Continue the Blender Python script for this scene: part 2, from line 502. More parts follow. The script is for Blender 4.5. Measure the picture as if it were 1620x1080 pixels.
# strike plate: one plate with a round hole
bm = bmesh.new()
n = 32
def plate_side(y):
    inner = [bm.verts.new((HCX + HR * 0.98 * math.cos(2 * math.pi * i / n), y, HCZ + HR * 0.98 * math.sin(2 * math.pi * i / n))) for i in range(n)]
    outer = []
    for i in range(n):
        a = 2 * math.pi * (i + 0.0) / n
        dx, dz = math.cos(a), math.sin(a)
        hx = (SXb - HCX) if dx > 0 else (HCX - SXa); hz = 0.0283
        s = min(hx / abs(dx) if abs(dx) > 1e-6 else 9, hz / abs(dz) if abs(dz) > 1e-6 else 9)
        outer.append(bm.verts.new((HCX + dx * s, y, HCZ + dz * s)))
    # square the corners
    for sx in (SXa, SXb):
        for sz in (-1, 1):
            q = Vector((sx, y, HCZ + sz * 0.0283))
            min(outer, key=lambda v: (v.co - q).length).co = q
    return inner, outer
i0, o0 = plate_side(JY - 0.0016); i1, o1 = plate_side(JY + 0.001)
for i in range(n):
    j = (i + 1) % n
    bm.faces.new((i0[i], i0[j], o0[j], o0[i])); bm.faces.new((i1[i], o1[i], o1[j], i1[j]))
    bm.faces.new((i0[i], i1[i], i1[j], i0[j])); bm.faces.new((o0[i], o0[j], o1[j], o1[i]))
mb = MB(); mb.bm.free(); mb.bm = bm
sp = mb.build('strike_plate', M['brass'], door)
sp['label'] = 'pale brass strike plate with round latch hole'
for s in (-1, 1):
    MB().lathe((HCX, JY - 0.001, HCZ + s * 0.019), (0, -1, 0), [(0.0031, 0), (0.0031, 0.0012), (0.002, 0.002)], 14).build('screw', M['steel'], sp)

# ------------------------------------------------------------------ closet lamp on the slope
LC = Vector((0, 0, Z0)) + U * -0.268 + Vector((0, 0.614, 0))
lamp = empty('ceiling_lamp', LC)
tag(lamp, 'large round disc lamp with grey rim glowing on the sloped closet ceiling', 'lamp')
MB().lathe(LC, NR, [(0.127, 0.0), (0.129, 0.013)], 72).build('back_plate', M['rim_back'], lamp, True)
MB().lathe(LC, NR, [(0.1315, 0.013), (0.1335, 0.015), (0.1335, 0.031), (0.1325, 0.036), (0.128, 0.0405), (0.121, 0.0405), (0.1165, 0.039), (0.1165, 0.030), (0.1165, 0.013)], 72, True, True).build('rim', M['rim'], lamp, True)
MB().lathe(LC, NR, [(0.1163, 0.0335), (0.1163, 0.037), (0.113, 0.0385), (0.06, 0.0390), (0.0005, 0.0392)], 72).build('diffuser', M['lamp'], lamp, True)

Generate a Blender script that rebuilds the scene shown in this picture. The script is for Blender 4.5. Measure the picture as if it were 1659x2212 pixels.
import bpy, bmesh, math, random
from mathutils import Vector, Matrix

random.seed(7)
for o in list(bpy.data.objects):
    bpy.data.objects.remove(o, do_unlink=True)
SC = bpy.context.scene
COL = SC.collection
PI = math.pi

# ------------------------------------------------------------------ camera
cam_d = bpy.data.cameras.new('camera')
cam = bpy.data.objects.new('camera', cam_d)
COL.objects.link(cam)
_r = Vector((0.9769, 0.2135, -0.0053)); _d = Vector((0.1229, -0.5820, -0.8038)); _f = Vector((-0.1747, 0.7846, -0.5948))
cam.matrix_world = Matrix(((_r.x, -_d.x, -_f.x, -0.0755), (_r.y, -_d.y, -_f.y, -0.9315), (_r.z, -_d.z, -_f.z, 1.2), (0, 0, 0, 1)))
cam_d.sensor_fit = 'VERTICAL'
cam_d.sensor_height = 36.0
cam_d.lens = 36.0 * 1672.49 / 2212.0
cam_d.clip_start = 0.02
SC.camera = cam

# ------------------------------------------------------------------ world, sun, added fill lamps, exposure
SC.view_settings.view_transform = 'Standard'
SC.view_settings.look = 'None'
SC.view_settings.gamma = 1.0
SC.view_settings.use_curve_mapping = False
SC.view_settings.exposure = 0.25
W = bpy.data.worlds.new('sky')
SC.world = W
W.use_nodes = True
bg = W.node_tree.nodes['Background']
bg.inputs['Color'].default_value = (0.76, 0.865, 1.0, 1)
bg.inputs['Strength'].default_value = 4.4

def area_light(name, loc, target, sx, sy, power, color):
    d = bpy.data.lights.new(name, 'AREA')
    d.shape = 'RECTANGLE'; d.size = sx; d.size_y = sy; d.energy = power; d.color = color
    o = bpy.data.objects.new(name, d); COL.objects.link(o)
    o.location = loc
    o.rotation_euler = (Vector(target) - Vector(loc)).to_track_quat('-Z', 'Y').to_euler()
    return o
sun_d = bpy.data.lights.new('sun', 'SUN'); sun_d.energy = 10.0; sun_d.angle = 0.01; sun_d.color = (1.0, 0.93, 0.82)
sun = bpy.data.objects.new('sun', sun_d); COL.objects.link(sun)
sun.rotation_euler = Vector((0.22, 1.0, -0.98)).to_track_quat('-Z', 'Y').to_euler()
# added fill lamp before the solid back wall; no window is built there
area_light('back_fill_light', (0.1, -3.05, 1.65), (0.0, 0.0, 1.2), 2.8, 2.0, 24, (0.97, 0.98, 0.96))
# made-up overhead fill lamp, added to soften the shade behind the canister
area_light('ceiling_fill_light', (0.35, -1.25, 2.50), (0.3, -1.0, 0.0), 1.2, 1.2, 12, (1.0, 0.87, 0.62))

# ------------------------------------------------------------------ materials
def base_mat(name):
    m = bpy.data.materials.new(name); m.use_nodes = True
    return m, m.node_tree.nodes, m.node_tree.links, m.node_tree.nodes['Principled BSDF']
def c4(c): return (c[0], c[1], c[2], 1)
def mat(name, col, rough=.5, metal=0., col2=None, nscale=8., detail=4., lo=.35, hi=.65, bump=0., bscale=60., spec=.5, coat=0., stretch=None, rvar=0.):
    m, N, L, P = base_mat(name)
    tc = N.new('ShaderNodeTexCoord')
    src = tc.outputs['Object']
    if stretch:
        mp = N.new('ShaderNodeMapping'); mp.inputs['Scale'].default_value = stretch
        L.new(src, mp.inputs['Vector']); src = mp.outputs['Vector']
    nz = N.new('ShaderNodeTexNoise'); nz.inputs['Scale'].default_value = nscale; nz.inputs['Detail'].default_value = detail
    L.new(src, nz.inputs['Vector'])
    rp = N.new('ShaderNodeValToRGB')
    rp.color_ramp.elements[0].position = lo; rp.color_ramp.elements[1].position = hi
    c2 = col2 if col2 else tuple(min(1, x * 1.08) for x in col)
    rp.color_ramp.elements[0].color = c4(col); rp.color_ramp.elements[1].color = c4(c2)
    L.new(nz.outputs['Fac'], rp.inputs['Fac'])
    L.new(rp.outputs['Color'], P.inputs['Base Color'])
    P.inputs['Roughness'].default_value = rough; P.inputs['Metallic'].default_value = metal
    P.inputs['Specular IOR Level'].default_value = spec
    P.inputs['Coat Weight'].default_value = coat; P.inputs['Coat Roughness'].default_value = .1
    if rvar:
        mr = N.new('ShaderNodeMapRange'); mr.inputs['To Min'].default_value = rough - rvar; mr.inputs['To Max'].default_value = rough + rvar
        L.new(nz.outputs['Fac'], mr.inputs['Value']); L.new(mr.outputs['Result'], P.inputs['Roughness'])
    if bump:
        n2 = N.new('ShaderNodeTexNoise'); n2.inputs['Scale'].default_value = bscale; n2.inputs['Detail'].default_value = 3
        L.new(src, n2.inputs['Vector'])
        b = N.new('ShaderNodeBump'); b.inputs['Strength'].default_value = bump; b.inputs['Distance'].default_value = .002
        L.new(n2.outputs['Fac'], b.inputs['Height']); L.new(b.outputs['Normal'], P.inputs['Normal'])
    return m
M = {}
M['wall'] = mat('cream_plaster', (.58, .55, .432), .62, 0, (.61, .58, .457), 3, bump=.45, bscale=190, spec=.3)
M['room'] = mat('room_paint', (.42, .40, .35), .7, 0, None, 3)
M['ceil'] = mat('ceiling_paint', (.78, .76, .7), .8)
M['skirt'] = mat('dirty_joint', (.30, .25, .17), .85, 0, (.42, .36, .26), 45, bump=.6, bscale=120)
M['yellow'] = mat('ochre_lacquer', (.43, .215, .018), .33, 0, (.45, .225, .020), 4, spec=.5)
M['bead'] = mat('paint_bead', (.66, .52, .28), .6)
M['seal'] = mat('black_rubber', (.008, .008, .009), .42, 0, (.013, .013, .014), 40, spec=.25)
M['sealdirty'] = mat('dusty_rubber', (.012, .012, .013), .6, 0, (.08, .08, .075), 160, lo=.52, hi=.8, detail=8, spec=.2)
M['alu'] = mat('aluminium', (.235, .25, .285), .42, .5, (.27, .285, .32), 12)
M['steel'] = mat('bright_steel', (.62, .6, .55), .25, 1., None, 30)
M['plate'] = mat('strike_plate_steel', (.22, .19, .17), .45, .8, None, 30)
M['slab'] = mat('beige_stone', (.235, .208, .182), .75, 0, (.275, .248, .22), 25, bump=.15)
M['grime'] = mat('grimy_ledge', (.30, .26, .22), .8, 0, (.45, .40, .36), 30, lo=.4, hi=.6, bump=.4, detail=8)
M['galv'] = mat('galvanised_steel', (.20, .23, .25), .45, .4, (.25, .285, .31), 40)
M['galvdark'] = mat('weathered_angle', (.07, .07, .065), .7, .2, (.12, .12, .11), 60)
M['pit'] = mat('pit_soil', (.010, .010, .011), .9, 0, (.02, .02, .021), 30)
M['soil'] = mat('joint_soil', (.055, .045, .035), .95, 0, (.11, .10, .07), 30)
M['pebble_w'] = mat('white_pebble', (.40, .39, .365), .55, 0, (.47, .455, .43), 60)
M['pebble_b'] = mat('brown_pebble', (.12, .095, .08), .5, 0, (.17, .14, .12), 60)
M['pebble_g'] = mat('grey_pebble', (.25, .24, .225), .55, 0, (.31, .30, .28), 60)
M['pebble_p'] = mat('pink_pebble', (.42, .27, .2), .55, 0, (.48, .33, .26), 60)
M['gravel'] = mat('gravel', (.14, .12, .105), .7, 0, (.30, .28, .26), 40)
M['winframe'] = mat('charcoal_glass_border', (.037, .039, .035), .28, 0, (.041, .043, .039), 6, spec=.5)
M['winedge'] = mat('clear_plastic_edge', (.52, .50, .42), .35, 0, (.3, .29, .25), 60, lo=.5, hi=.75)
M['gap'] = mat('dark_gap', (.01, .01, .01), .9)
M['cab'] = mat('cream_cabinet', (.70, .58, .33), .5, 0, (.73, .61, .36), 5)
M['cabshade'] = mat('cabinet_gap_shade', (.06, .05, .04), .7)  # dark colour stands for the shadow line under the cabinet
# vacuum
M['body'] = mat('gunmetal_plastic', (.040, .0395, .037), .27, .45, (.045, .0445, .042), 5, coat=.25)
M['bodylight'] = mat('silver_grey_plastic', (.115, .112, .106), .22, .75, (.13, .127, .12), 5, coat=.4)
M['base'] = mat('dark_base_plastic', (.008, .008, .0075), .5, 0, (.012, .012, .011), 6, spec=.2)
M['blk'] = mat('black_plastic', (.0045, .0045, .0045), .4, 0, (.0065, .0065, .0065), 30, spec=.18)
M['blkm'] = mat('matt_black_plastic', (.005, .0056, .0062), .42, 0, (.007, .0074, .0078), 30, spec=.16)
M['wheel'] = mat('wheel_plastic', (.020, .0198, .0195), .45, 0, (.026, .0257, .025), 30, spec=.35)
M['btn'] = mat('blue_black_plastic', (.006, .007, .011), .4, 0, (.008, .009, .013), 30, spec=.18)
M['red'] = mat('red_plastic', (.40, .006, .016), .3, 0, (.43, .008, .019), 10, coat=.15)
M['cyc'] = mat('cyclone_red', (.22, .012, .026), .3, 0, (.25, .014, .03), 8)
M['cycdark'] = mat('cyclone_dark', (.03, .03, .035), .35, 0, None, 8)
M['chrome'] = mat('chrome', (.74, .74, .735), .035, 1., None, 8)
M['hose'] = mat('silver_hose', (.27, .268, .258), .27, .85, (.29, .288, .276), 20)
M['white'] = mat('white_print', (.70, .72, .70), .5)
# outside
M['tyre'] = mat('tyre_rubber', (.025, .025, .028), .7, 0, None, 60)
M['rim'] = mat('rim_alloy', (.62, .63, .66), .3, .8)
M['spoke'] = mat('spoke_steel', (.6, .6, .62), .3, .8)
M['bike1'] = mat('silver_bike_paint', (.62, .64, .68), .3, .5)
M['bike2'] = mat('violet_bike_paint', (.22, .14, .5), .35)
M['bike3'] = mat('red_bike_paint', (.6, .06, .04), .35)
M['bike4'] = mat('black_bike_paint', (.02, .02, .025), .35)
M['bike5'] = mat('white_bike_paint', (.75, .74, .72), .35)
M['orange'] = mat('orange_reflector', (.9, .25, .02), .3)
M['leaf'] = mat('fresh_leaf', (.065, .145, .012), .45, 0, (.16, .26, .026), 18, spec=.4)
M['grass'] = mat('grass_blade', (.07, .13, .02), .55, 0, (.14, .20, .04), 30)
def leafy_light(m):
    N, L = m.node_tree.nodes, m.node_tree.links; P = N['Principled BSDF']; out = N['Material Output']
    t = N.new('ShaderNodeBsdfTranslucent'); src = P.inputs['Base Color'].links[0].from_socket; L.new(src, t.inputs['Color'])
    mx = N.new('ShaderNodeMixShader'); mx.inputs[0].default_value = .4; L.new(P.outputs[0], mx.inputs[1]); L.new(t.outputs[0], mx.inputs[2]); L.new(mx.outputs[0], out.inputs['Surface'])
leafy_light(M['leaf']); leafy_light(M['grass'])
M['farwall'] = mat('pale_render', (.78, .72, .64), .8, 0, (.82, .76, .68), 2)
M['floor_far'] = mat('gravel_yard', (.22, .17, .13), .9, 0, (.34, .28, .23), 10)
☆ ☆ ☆
### Directions
Proceeding from the line containing "Generate a Blender" through the line containing "PI = math.pi", transcribe the lines above exactly, both end lines included.

### Correct answer
Generate a Blender script that rebuilds the scene shown in this picture. The script is for Blender 4.5. Measure the picture as if it were 1659x2212 pixels.
import bpy, bmesh, math, random
from mathutils import Vector, Matrix

random.seed(7)
for o in list(bpy.data.objects):
    bpy.data.objects.remove(o, do_unlink=True)
SC = bpy.context.scene
COL = SC.collection
PI = math.pi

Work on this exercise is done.